═══ Material

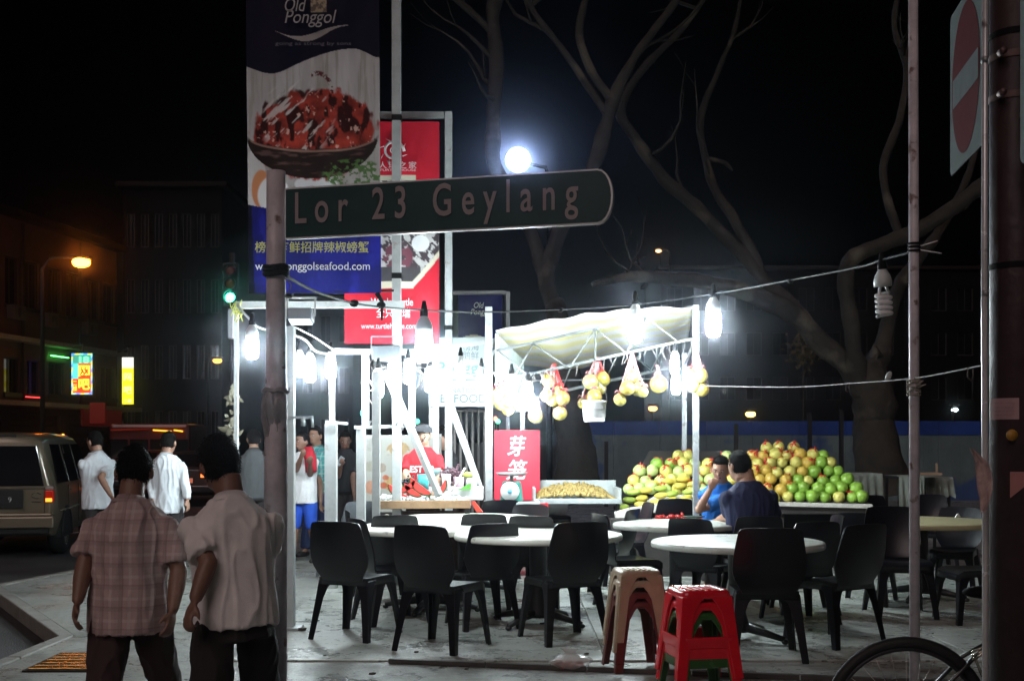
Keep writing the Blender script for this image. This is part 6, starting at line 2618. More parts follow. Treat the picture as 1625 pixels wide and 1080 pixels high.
for k, (px, py, w, h, lab) in enumerate(((856, 808, 24, 20, 'red plastic crate at the left foot of the longan tray'), (802, 812, 40, 14, 'red crate on the floor shelf below the scale table'))):
    a, b = P(px - w / 2, py - h / 2, 13.4), P(px + w / 2, py + h / 2, 13.4)
    t = thing('red_crate', (px * 0 + (a.x + b.x) / 2, 13.4, b.z), lab, 'crate')
    for j in range(3):
        mb = MB()
        z = b.z + (a.z - b.z) * (j + .5) / 3
        hh_ = (a.z - b.z) / 3 * .8
        mb.box(((a.x + b.x) / 2, 13.4, z), (b.x - a.x, .012, hh_))
        mb.box(((a.x + b.x) / 2, 13.7, z), (b.x - a.x, .012, hh_))
        mb.box((a.x, 13.55, z), (.012, .30, hh_))
        mb.box((b.x, 13.55, z), (.012, .30, hh_))
        mb.build('crate_slat', M('crate_red', (.55, .02, .03), .4), t)
    mb = MB()
    for x_ in (a.x, b.x):
        for y_ in (13.4, 13.7):
            mb.box((x_, y_, (a.z + b.z) / 2), (.03, .03, a.z - b.z))
    mb.box(((a.x + b.x) / 2, 13.55, b.z + .01), (b.x - a.x, .3, .015))
    mb.build('crate_frame', M('crate_red', (.55, .02, .03), .4), t)
    mb = MB()
    mb.box(((a.x + b.x) / 2, 13.55, b.z / 2 - .005), (b.x - a.x, .3, b.z - .012))
    tag(mb.build('crate_stand', darkw, None), 'dark box under the ' + ('left' if k else 'right') + ' red crate', 'box')

# --- cloth covered stands in the dark at the right
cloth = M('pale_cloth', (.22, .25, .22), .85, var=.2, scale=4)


def cloth_stand(px0, px1, py0, py1, Y, lab, seed, legz=0):
    a, b = P(px0, py0, Y), P(px1, py1, Y)
    t = thing('covered_stand', ((a.x + b.x) / 2, Y + .3, 0), lab, 'stand')
    mb = MB()
    mb.box(((a.x + b.x) / 2, Y + .32, a.z - .02), (b.x - a.x + .02, .6, .03))
    for x in (a.x + .03, b.x - .03):
        for y in (Y + .06, Y + .58):
            mb.bar((x, y, 0), (x, y, a.z - .04), .035)
    mb.build('table_frame', dp, t)
    mb = MB()
    n = 30
    rows = []
    r2 = random.Random(seed)
    hem = [r2.uniform(-.05, .05) for _ in range(8)]
    for j in range(9):
        v_ = j / 8
        r_ = []
        for i in range(n):
            u_ = i / (n - 1)
            hz_ = hem[int(u_ * 7)] * (1 - (u_ * 7) % 1) + hem[min(7, int(u_ * 7) + 1)] * ((u_ * 7) % 1)
            z = a.z - (a.z - b.z + hz_) * v_
            r_.append(Vector((a.x + (b.x - a.x) * u_, Y - .01 - .05 * v_ * (1 + math.sin(u_ * 26 + seed)), z)))
        rows.append(r_)
    top = [[Vector((a.x + (b.x - a.x) * i / (n - 1), Y + .6, a.z)) for i in range(n)]]
    mb.rings(top + rows, cap=False, closed=False)
    mb.build('cloth', cloth, t)


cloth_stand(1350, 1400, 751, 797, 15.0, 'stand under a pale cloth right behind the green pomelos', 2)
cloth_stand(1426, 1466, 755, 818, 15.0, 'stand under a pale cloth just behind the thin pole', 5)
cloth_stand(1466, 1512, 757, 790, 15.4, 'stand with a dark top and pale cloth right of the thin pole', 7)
mb = MB()
a = P(1470, 750, 15.2)
mb.box((a.x, 15.2, a.z - .01), (.3, .3, .03))
mb.bar((a.x + .13, 15.2, a.z), (a.x + .13, 15.2, a.z + .12), .02)
tag(mb.build('dustpan', M('pan_wood', (.28, .18, .12), .6), None), 'small brown tray with upright handle on the covered stand', 'tray')
# ------------------------------------------------------------------ people
skin_m = M('skin', (0.34, 0.19, 0.13), 0.5, var=.12, scale=14, bump=.08, bscale=150)
skin_d = M('skin_dark', (0.22, 0.115, 0.08), 0.5, var=.12, scale=14, bump=.08, bscale=150)
hair_m = M('black_hair', (0.006, 0.005, 0.005), 0.7, spec=.12, var=.3, scale=30, bump=.8, bscale=120)
shoe_m = M('dark_shoe', (.02, .018, .018), .5)


def fuse(mb, voxel, smooth=3):
    me = mb.mesh('fused', None)
    o = bpy.data.objects.new('fused', me)
    C.objects.link(o)
    r = o.modifiers.new('r', 'REMESH')
    r.mode = 'VOXEL'
    r.voxel_size = voxel
    s = o.modifiers.new('s', 'SMOOTH')
    s.factor = .5
    s.iterations = smooth
    bpy.context.view_layer.update()
    out = bpy.data.meshes.new_from_object(o.evaluated_get(bpy.context.evaluated_depsgraph_get()))
    bpy.data.objects.remove(o, do_unlink=True)
    out.polygons.foreach_set('use_smooth', [True] * len(out.polygons))
    return out


def crease(me, amp, seed, kx=9, kz=2.2, sag=None):
    n = len(me.vertices)
    nr = [v.normal.copy() for v in me.vertices]
    for i, v in enumerate(me.vertices):
        p = v.co
        q = Vector((p.x * kx + seed, p.y * kx, p.z * kz + .6 * p.x * kx * .3))
        f = mnoise.noise(q)
        f2 = 1 - abs(mnoise.noise(q * 1.9 + Vector((5, 2, 1)))) * 2
        v.co = p + nr[i] * amp * (f * 1.1 + max(0, f2) ** 2 * .9 - .3)
    me.update()


def link_part(name, me, mat, parent):
    me.name = name
    me.materials.clear()
    me.materials.append(mat)
    o = bpy.data.objects.new(name, me)
    C.objects.link(o)
    o.parent = parent
    return o


def hand(mb, w, d, n, curl=.5, k=1.0, thumb=1):
    d, n = Vector(d).normalized(), Vector(n).normalized()
    n = (n - d * n.dot(d)).normalized()
    s = d.cross(n)
    R_ = Matrix((s, n, d)).transposed()
    mb.ell(w + d * .045 * k, (.040 * k, .015 * k, .052 * k), 12, 8, R_)
    for i, (off, L) in enumerate(((-.030, .062), (-.010, .074), (.010, .070), (.029, .056))):
        b = w + d * .082 * k + s * off * k
        pts = [w + d * .05 * k + s * off * .8 * k, b]
        dd_ = d.copy()
        for j in range(3):
            dd_ = (Matrix.Rotation(curl * (.6 + .3 * j) * (1 + .12 * i), 3, s) @ dd_)
            if dd_.dot(n) < 0 and j == 0:
                dd_ = (Matrix.Rotation(-curl * (.6 + .3 * j) * 2 * (1 + .12 * i), 3, s) @ dd_)
            pts.append(pts[-1] + dd_ * L * k * (.42, .32, .26)[j])
        mb.tube(pts, [.009 * k, .0095 * k, .0088 * k, .008 * k, .006 * k], 8)
    b = w + d * .03 * k - s * .03 * k * thumb
    mb.tube([w + d * .015 * k, b, b + (d * .7 - s * thumb * .6 + n * .4).normalized() * .035 * k, b + (d * .9 - s * thumb * .35 + n * .5).normalized() * .062 * k], [.013 * k, .012 * k, .010 * k, .007 * k], 8)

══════

Set the listing down in full and exactly. Pictures within it should not appear in the copy.

• [Complete output]:
Keep writing the Blender script for this image. This is part 6, starting at line 2618. More parts follow. Treat the picture as 1625 pixels wide and 1080 pixels high.
for k, (px, py, w, h, lab) in enumerate(((856, 808, 24, 20, 'red plastic crate at the left foot of the longan tray'), (802, 812, 40, 14, 'red crate on the floor shelf below the scale table'))):
    a, b = P(px - w / 2, py - h / 2, 13.4), P(px + w / 2, py + h / 2, 13.4)
    t = thing('red_crate', (px * 0 + (a.x + b.x) / 2, 13.4, b.z), lab, 'crate')
    for j in range(3):
        mb = MB()
        z = b.z + (a.z - b.z) * (j + .5) / 3
        hh_ = (a.z - b.z) / 3 * .8
        mb.box(((a.x + b.x) / 2, 13.4, z), (b.x - a.x, .012, hh_))
        mb.box(((a.x + b.x) / 2, 13.7, z), (b.x - a.x, .012, hh_))
        mb.box((a.x, 13.55, z), (.012, .30, hh_))
        mb.box((b.x, 13.55, z), (.012, .30, hh_))
        mb.build('crate_slat', M('crate_red', (.55, .02, .03), .4), t)
    mb = MB()
    for x_ in (a.x, b.x):
        for y_ in (13.4, 13.7):
            mb.box((x_, y_, (a.z + b.z) / 2), (.03, .03, a.z - b.z))
    mb.box(((a.x + b.x) / 2, 13.55, b.z + .01), (b.x - a.x, .3, .015))
    mb.build('crate_frame', M('crate_red', (.55, .02, .03), .4), t)
    mb = MB()
    mb.box(((a.x + b.x) / 2, 13.55, b.z / 2 - .005), (b.x - a.x, .3, b.z - .012))
    tag(mb.build('crate_stand', darkw, None), 'dark box under the ' + ('left' if k else 'right') + ' red crate', 'box')

# --- cloth covered stands in the dark at the right
cloth = M('pale_cloth', (.22, .25, .22), .85, var=.2, scale=4)


def cloth_stand(px0, px1, py0, py1, Y, lab, seed, legz=0):
    a, b = P(px0, py0, Y), P(px1, py1, Y)
    t = thing('covered_stand', ((a.x + b.x) / 2, Y + .3, 0), lab, 'stand')
    mb = MB()
    mb.box(((a.x + b.x) / 2, Y + .32, a.z - .02), (b.x - a.x + .02, .6, .03))
    for x in (a.x + .03, b.x - .03):
        for y in (Y + .06, Y + .58):
            mb.bar((x, y, 0), (x, y, a.z - .04), .035)
    mb.build('table_frame', dp, t)
    mb = MB()
    n = 30
    rows = []
    r2 = random.Random(seed)
    hem = [r2.uniform(-.05, .05) for _ in range(8)]
    for j in range(9):
        v_ = j / 8
        r_ = []
        for i in range(n):
            u_ = i / (n - 1)
            hz_ = hem[int(u_ * 7)] * (1 - (u_ * 7) % 1) + hem[min(7, int(u_ * 7) + 1)] * ((u_ * 7) % 1)
            z = a.z - (a.z - b.z + hz_) * v_
            r_.append(Vector((a.x + (b.x - a.x) * u_, Y - .01 - .05 * v_ * (1 + math.sin(u_ * 26 + seed)), z)))
        rows.append(r_)
    top = [[Vector((a.x + (b.x - a.x) * i / (n - 1), Y + .6, a.z)) for i in range(n)]]
    mb.rings(top + rows, cap=False, closed=False)
    mb.build('cloth', cloth, t)


cloth_stand(1350, 1400, 751, 797, 15.0, 'stand under a pale cloth right behind the green pomelos', 2)
cloth_stand(1426, 1466, 755, 818, 15.0, 'stand under a pale cloth just behind the thin pole', 5)
cloth_stand(1466, 1512, 757, 790, 15.4, 'stand with a dark top and pale cloth right of the thin pole', 7)
mb = MB()
a = P(1470, 750, 15.2)
mb.box((a.x, 15.2, a.z - .01), (.3, .3, .03))
mb.bar((a.x + .13, 15.2, a.z), (a.x + .13, 15.2, a.z + .12), .02)
tag(mb.build('dustpan', M('pan_wood', (.28, .18, .12), .6), None), 'small brown tray with upright handle on the covered stand', 'tray')
# ------------------------------------------------------------------ people
skin_m = M('skin', (0.34, 0.19, 0.13), 0.5, var=.12, scale=14, bump=.08, bscale=150)
skin_d = M('skin_dark', (0.22, 0.115, 0.08), 0.5, var=.12, scale=14, bump=.08, bscale=150)
hair_m = M('black_hair', (0.006, 0.005, 0.005), 0.7, spec=.12, var=.3, scale=30, bump=.8, bscale=120)
shoe_m = M('dark_shoe', (.02, .018, .018), .5)


def fuse(mb, voxel, smooth=3):
    me = mb.mesh('fused', None)
    o = bpy.data.objects.new('fused', me)
    C.objects.link(o)
    r = o.modifiers.new('r', 'REMESH')
    r.mode = 'VOXEL'
    r.voxel_size = voxel
    s = o.modifiers.new('s', 'SMOOTH')
    s.factor = .5
    s.iterations = smooth
    bpy.context.view_layer.update()
    out = bpy.data.meshes.new_from_object(o.evaluated_get(bpy.context.evaluated_depsgraph_get()))
    bpy.data.objects.remove(o, do_unlink=True)
    out.polygons.foreach_set('use_smooth', [True] * len(out.polygons))
    return out


def crease(me, amp, seed, kx=9, kz=2.2, sag=None):
    n = len(me.vertices)
    nr = [v.normal.copy() for v in me.vertices]
    for i, v in enumerate(me.vertices):
        p = v.co
        q = Vector((p.x * kx + seed, p.y * kx, p.z * kz + .6 * p.x * kx * .3))
        f = mnoise.noise(q)
        f2 = 1 - abs(mnoise.noise(q * 1.9 + Vector((5, 2, 1)))) * 2
        v.co = p + nr[i] * amp * (f * 1.1 + max(0, f2) ** 2 * .9 - .3)
    me.update()


def link_part(name, me, mat, parent):
    me.name = name
    me.materials.clear()
    me.materials.append(mat)
    o = bpy.data.objects.new(name, me)
    C.objects.link(o)
    o.parent = parent
    return o


def hand(mb, w, d, n, curl=.5, k=1.0, thumb=1):
    d, n = Vector(d).normalized(), Vector(n).normalized()
    n = (n - d * n.dot(d)).normalized()
    s = d.cross(n)
    R_ = Matrix((s, n, d)).transposed()
    mb.ell(w + d * .045 * k, (.040 * k, .015 * k, .052 * k), 12, 8, R_)
    for i, (off, L) in enumerate(((-.030, .062), (-.010, .074), (.010, .070), (.029, .056))):
        b = w + d * .082 * k + s * off * k
        pts = [w + d * .05 * k + s * off * .8 * k, b]
        dd_ = d.copy()
        for j in range(3):
            dd_ = (Matrix.Rotation(curl * (.6 + .3 * j) * (1 + .12 * i), 3, s) @ dd_)
            if dd_.dot(n) < 0 and j == 0:
                dd_ = (Matrix.Rotation(-curl * (.6 + .3 * j) * 2 * (1 + .12 * i), 3, s) @ dd_)
            pts.append(pts[-1] + dd_ * L * k * (.42, .32, .26)[j])
        mb.tube(pts, [.009 * k, .0095 * k, .0088 * k, .008 * k, .006 * k], 8)
    b = w + d * .03 * k - s * .03 * k * thumb
    mb.tube([w + d * .015 * k, b, b + (d * .7 - s * thumb * .6 + n * .4).normalized() * .035 * k, b + (d * .9 - s * thumb * .35 + n * .5).normalized() * .062 * k], [.013 * k, .012 * k, .010 * k, .007 * k], 8)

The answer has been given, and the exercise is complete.